Regali di Natale

di Costanza Miriano

Non è perché ho appena ricevuto in regalo una borsa strepitosa: già da qualche giorno mi frullava in testa l’idea di fare non una lista con i regali da chiedere a Gesù Bambino, ma una di quelli ricevuti, che sono proprio tantissimi, non solo adesso e non solo a Natale, ma tutta la vita. Lo so, non è che la mia lista interessi a nessuno, però io ve lo volevo dire: la sto facendo, e scopro che è vero quello che dice Chesterton, che “la misura di ogni felicità è la riconoscenza”. Più punto lo zoom sulle grazie che ho ricevuto, più ne vedo.

Cominci l’elenco e te ne viene in mente un’altra. E’ come un pozzo senza fondo. Mio marito mi ha parlato prima delle 7.42 di mattina, il che è già una notizia grossa. Abbiamo il latte per la colazione, il gas per scaldarlo, i biscotti da mangiare, ci siamo svegliati vivi in un letto caldo dentro una casa che sta in piedi. Abbiamo un lavoro e delle scuole dove andare. Non ho ancora messo i piedi per terra che ho già sette, otto grazie di cui rallegrarmi. E’ una sorta di allenamento dell’anima, ci si educa a vedere quanto si è ricevuto e si zittisce radio Satana, che da dentro mormora in continuazione, non gli sta mai bene niente, e cerca di rovinarti tutto (vedi la casa come è in dsordine? Vedi quanto è silenzioso tuo marito? Ma ci pensi che dovrai correre come una pazza fino a sera, non finirai la metà delle cose che devi fare, e non avrai neanche nulla da mettere?).

I miei figli ogni tanto mi prendono in giro per questa mia testarda Pollyannaggine estrema, ma io dico sempre che non è un giochetto di società, non è un vezzo, è solo la scoperta di essere figli: può tuo Padre permettere che il male vinca? Può lasciare che il dolore e la fatica siano senza senso? E per quanto grandi, saranno sempre più piccoli di noi, come è più piccola e controllata da noi la nostra ombra. Perché per quanto dolore ci tocchi, siamo venuti alla vita, proprio noi e non un’altra combinazione di cromosomi, noi e non un altro, noi siamo stati voluti.

Ti svegli, apri gli occhi e ci vedi, o almeno il tuo cuore batte, respiri e dunque oggi ancora hai tempo di convertirti a Dio.
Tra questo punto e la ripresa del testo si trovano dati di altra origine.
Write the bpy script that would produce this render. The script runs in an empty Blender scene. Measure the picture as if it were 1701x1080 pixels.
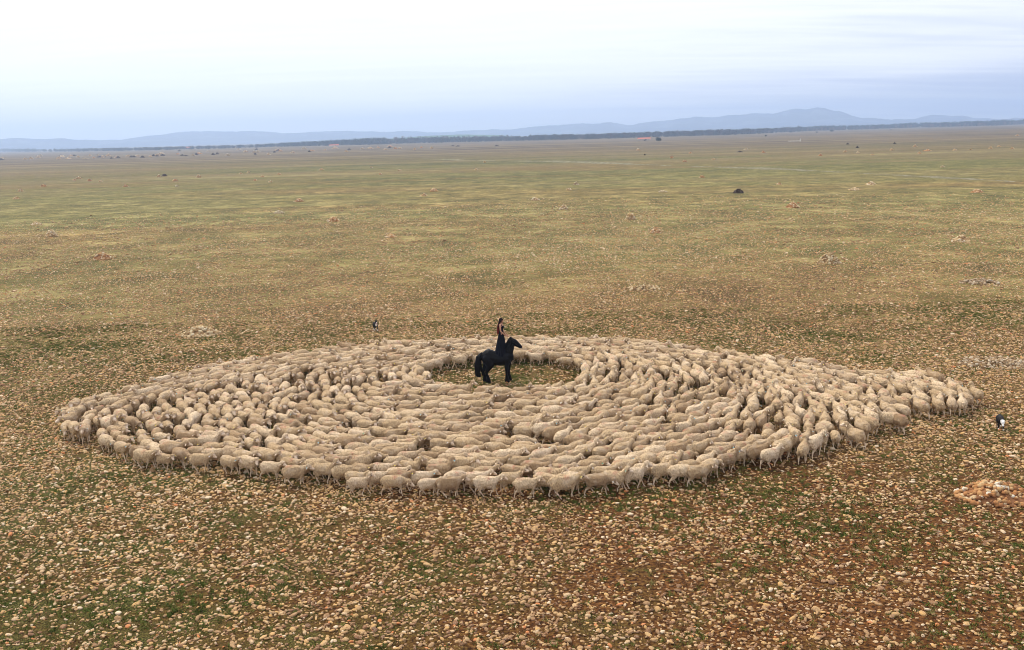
import bpy, bmesh, math, random
import numpy as np
from mathutils import Vector, Matrix, Euler

random.seed(7)
rng = np.random.default_rng(11)
SC = bpy.context.scene
COL = SC.collection
R = math.radians

# ------------------------------------------------------------------ camera
W, HH = 1701.0, 1080.0
FOC, CAMH = 1600.0, 11.5
PITCH, ROLL = R(11.17), R(1.6)
f0 = Vector((0, math.cos(PITCH), -math.sin(PITCH)))
u0 = Vector((0, math.sin(PITCH), math.cos(PITCH)))
r0 = Vector((1, 0, 0))
CR = r0 * math.cos(ROLL) - u0 * math.sin(ROLL)
CU = u0 * math.cos(ROLL) + r0 * math.sin(ROLL)
cam_d = bpy.data.cameras.new("camera")
cam = bpy.data.objects.new("camera", cam_d)
COL.objects.link(cam)
M = Matrix((CR, CU, -f0)).transposed().to_4x4()
M.translation = Vector((0, 0, CAMH))
cam.matrix_world = M
cam_d.sensor_width = 36
cam_d.lens = 36 * FOC / W
cam_d.clip_start = 0.5
cam_d.clip_end = 60000
SC.camera = cam


def ray(x, y):
    return (f0 * FOC + CR * (x - W / 2) + CU * (HH / 2 - y)).normalized()


def gp(x, y):
    """ground point seen at a pixel of the photograph"""
    d = ray(x, y)
    t = -CAMH / d.z
    return Vector((d.x * t, d.y * t, 0))


def pt_at(x, y, dist):
    """point at horizontal distance dist along a ray"""
    d = ray(x, y)
    t = dist / math.hypot(d.x, d.y)
    return Vector((d.x * t, d.y * t, CAMH + d.z * t))


# ------------------------------------------------------------------ world, sun
SUN_EL, SUN_AZ = R(52), R(-35)          # azimuth from +Y, negative to the left
world = bpy.data.worlds.new("World")
SC.world = world
world.use_nodes = True
wt = world.node_tree
wt.nodes.clear()


def N(t, typ, loc=None, **kw):
    n = t.nodes.new(typ)
    for k, v in kw.items():
        setattr(n, k, v)
    return n


def math_node(t, op, a, b=None, c=None, clamp=False):
    n = t.nodes.new('ShaderNodeMath')
    n.operation = op
    n.use_clamp = clamp
    for i, v in enumerate((a, b, c)):
        if v is None:
            continue
        if isinstance(v, (int, float)):
            n.inputs[i].default_value = v
        else:
            t.links.new(v, n.inputs[i])
    return n.outputs[0]


def mix_rgb(t, fac, a, b, mode='MIX'):
    n = t.nodes.new('ShaderNodeMix')
    n.data_type = 'RGBA'
    n.blend_type = mode
    n.clamp_factor = True
    for idx, v in ((0, fac), (6, a), (7, b)):
        if isinstance(v, (int, float)):
            n.inputs[idx].default_value = v
        elif isinstance(v, tuple):
            n.inputs[idx].default_value = (*v, 1)
        else:
            t.links.new(v, n.inputs[idx])
    return n.outputs[2]


def ramp(t, fac, stops, interp='LINEAR'):
    n = t.nodes.new('ShaderNodeValToRGB')
    cr = n.color_ramp
    cr.interpolation = interp
    while len(cr.elements) < len(stops):
        cr.elements.new(0.5)
    for e, (p, c) in zip(cr.elements, stops):
        e.position = p
        if isinstance(c, (int, float)):
            c = (c, c, c)
        e.color = (*c, 1)
    t.links.new(fac, n.inputs[0])
    return n.outputs[0]


def noise(t, vec, scale, detail=3, rough=0.5, dist=0.0):
    n = t.nodes.new('ShaderNodeTexNoise')
    n.inputs['Scale'].default_value = scale
    n.inputs['Detail'].default_value = detail
    n.inputs['Roughness'].default_value = rough
    n.inputs['Distortion'].default_value = dist
    t.links.new(vec, n.inputs['Vector'])
    return n.outputs[0]


def mapping(t, vec, scale=(1, 1, 1), rot=(0, 0, 0), loc=(0, 0, 0)):
    n = t.nodes.new('ShaderNodeMapping')
    n.inputs['Scale'].default_value = scale
    n.inputs['Rotation'].default_value = rot
    n.inputs['Location'].default_value = loc
    t.links.new(vec, n.inputs['Vector'])
    return n.outputs[0]


sky = wt.nodes.new('ShaderNodeTexSky')
sky.sky_type = 'NISHITA'
sky.sun_disc = False
sky.sun_elevation = SUN_EL
sky.sun_rotation = SUN_AZ
sky.air_density = 1.0
sky.dust_density = 1.5
tc = wt.nodes.new('ShaderNodeTexCoord')
sep = wt.nodes.new('ShaderNodeSeparateXYZ')
wt.links.new(tc.outputs['Generated'], sep.inputs[0])
zc = math_node(wt, 'MAXIMUM', sep.outputs[2], 0.0)
den = math_node(wt, 'ADD', zc, 0.09)
px_ = math_node(wt, 'DIVIDE', sep.outputs[0], den)
py_ = math_node(wt, 'DIVIDE', sep.outputs[1], den)
cmb = wt.nodes.new('ShaderNodeCombineXYZ')
wt.links.new(px_, cmb.inputs[0])
wt.links.new(py_, cmb.inputs[1])
v1 = mapping(wt, cmb.outputs[0], scale=(0.16, 0.55, 1), rot=(0, 0, R(-8)), loc=(3.1, 1.7, 0))
n1 = noise(wt, v1, 1.4, 6, 0.52, 0.35)
v2 = mapping(wt, cmb.outputs[0], scale=(0.3, 1.5, 1), rot=(0, 0, R(-5)), loc=(7.3, 0.4, 0))
n2 = noise(wt, v2, 1.6, 8, 0.62, 0.8)
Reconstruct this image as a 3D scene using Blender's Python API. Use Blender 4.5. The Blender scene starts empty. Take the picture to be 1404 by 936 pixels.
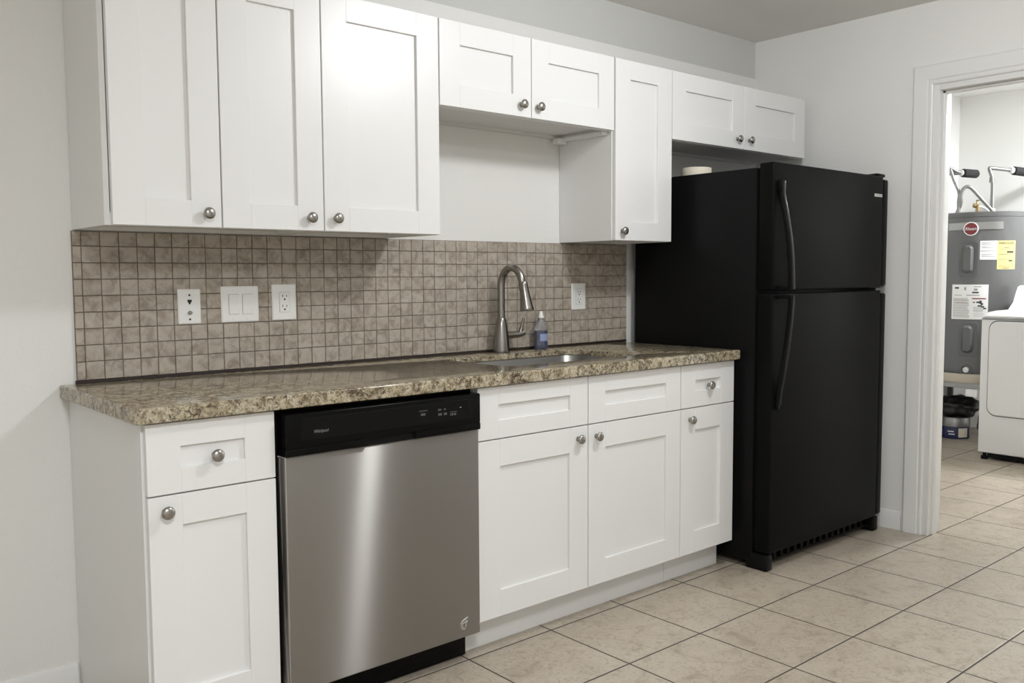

Puoi volere bene a qualcuno, puoi rendere più bella o più lieve o meno dolorosa la vita di un’altra persona. E se non hai nessuno da amare, puoi raccogliere una cartaccia da terra, puoi offrire una fatica che stai facendo, puoi accogliere una sofferenza senza lamentarti. Soprattutto, puoi pregare. Questo lo possono fare tutti, anche chi è immobilizzato a un letto, anzi. Chi ha mille cose da fare – basta ogni tanto rimettere il cuore nella direzione giusta, è sufficiente una giaculatoria – e chi non ha niente, come magari qualche vecchio in un ospizio dimenticato, di provincia (ne conosco una che in cielo brillerà come una super stella).

Ecco, pregare. Volevo dire che in questo tempo ho sperimentato la potenza della preghiera: il fatto è che noi non ci crediamo, e non ci decidiamo a chiedere con convinzione. E’ ovvio che la preghiera non è una cosa magica, e Dio non è un juke box. Lui ci dà il meglio per noi, che non sempre coincide con quanto chiediamo, ma io per esempio non sempre chiedo, non abbastanza. Però Dio vuole che chiediamo, nel vangelo lo dimostra a ogni pagina: Gesù accorda le grazie a chi gliele chiede, perché lui vuole educarci a essere figli, e i figli chiedono ai genitori. Non è vero che lui sa di cosa abbiamo bisogno, e quindi non serve chiedere. Lui sa, ma desidera che chiediamo, perché senza il nostro consenso non interviene nella nostra vita, non viene a violare la nostra libertà, che è sacra per lui. E, siccome, dopo oltre un anno di Sacri Manti, glielo ho promesso (il Sacro manto è una preghiera che dura trenta giorni), voglio dire che san Giuseppe è davvero un protettore formidabile, un padre che provvede silenzioso, che opera nel nascondimento. Le sue grazie si riconoscono da una cosa: sono tutte grosse, ma tanto. D’altra parte se l’Onnipotente gli ha consegnato sua Madre e suo Figlio, deve essere un tipo bello affidabile.